Nach § 5 Abs. 5 S. 1 Nr. 1 Alt. 1 LBO wird die Höhe von Dächern mit einer Neigung von mehr als 45° zu einem Viertel auf die Wandhöhe angerechnet. Diese Regelung findet - wie die Antragsteller zu Recht hervorheben - auch auf das vorliegend streitige Walmdach Anwendung, weil dieses eine Neigung von 63° aufweist. Die Antragsteller verkennen aber, dass dieser Walm zugleich die in § 5 Abs. 5 S. 2 LBO definierte Giebelfläche der Nordfassade des genehmigten Wohnhauses darstellt. In einem zweiten Schritt kommt deshalb zusätzlich die Regelung des § 5 Abs. 5 S. 1 Nr. 1 Alt. 2 LBO zur Anwendung (Sauter, LBO, § 5 RdNr. 78 und insbesondere Abbildung 17; OVG NW, Beschluss vom 31.1.1994 - 10 B 1414/93 - BRS 56 Nr. 97, S. 272). Danach wäre die so ermittelte Höhe der als Walmdach ausgebildeten Giebelfläche nur dann auf die Wandhöhe anzurechnen, wenn eine der sie begrenzenden Dachflächen, also der Ortgänge der West- und Ostdächer des geplanten Wohnhauses, eine Neigung von mehr als 45° aufwiese. Der Neigungswinkel der Dächer beträgt aber nur 35°; eine Anrechnung der Höhe des Walmdachs findet damit nicht statt. Die geplante Abstandsflächentiefe von 2,92 m ist deshalb nicht zu beanstanden.

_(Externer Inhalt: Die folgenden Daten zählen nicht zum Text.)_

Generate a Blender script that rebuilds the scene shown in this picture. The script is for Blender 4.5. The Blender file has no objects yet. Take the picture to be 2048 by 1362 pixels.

Daraus folgt zugleich, dass die im Schriftsatz der Antragsgegnerin vom 19.2.2004 "hilfsweise" zugelassene Abweichung nach § 6 Abs. 4 Nr. 2 LBO ins Leere geht. Im Übrigen bemerkt der Senat hierzu, dass die Voraussetzungen dieser Bestimmung nicht gegeben sind. Denn nach der Rechtsprechung aller mit Baurechtssachen befassten Senate des Verwaltungsgerichtshofs Baden-Württemberg (Urteile des Senats vom 8.11.1999 - 8 S 1668/99 - BRS 62 Nr. 94 und vom 27.10.2000 - 8 S 445/00 - VBlBW 2001, 144; Beschluss des 3. Senats vom 13.6.2003 - 3 S 938/03 - BauR 2003, 1549; Urteil des 5. Senats vom 10.10.2002 - 5 S 1655/01 - BauR 2003, 1201) ist bei der Prüfung der Frage, ob nachbarliche Belange erheblich beeinträchtigt werden, von der normativen Wertung auszugehen, dass eine den nach § 5 Abs. 7 S. 3 LBO nachbarschützenden Teil unterschreitende Tiefe der Abstandsfläche regelmäßig zu einer erheblichen und damit nicht mehr hinnehmbaren Beeinträchtigung des betreffenden Nachbarn führt, gleichgültig, ob die Unterschreitung gravierend oder geringfügig ist. Eine hiervon abweichende Beurteilung ist nur gerechtfertigt, wenn auf dem betroffenen Nachbargrundstück besondere Umstände vorliegen, die das Interesse des Nachbarn an der Einhaltung des nachbarschützenden Teils der Abstandsflächentiefe deutlich mindern oder als weniger schutzwürdig erscheinen lassen. Derartige Besonderheiten sind für das Nachbargrundstück der Antragsteller - nur auf dieses und nicht (auch) auf das Baugrundstück der Beigeladenen ist abzustellen - nicht ersichtlich.

Die Kostenentscheidung beruht auf den §§ 154 Abs. 2, 159 und 162 Abs. 3 VwGO.

Die Streitwertfestsetzung folgt aus den §§ 25 Abs. 2, 20 Abs. 3, 13 Abs. 1 S. 1 GKG.

Dieser Beschluss ist unanfechtbar (§ 152 Abs. 1 VwGO, § 25 Abs. 3 S. 2 GKG).